Keith Miller, the chief executive of Miller Group, said the Deputy Prime Minister was "looking through the wrong end of the telescope" if he believed the initiative would increase the supply of affordable homes, arguing that greater availability of cheap land and simpler planning rules would have a much greater impact.

"The main problem the industry faces is getting hold of the land in the first place and then getting housing developments through the planning system," he said. "Building homes at the lowest possible cost is not really the issue when the cost of the land per plot is likely to exceed £60,000 anyway.

"The Government and other public bodies are sitting on a lot of land which is not doing much. If it was prepared to put up that land for nothing we might take a look at the Prescott initiative. We need more land released in order to stabilise the price and a freeing up of the planning system."

He added: "Asking us to build homes for under £60,000 produces nice headlines but it's a much bigger problem. Mr Prescott is looking through the wrong end of the telescope. Consumers want housing close to where they work but we can't get that because land is not being released in the areas of the country that people want to live."

Mr Miller said that if Mr Prescott wanted to pose a real challenge he should ask what steps his government was taking to implement the recommendations of the Barker report which called for a simplified planning system.

Redrow has announced plans to build one-bedroom starter homes for less than £50,000 but few other housebuilders have followed its lead.

Britain built only 160,000 houses last year but Mr Miller said that number needed to increase to 250,000 to cope with the growth in population and rising immigration.

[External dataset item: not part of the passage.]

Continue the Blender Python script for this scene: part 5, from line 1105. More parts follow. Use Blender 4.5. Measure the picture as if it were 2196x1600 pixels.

House builders, he added, could shave only 2 to 3 per cent off construction costs at most because lack of land was forcing them to build on inner-city brownfield sites, where clean-up costs were high and planning procedures lengthy.

Mr Miller was speaking as his company reported its 11th successive year of increased earnings, with pre-tax profits up 31 per cent last year to £52.5m. The bumper profits, driven mainly by the booming housing market, enabled the company to pay a £6.6m dividend to the 50 or so members of the Miller family who own the business.

The Edinburgh-based company is Britain's 11th biggest housebuilder. It sold 2,500 homes last year and aims to increase that to 3,500 by 2007. It is also one of Scotland's biggest participants in the private finance initiative, having built the country's first PFI project, the Skye Bridge.

Mr Miller said the group had no interest in going public because it was much cheaper to finance the business if it remained privately owned.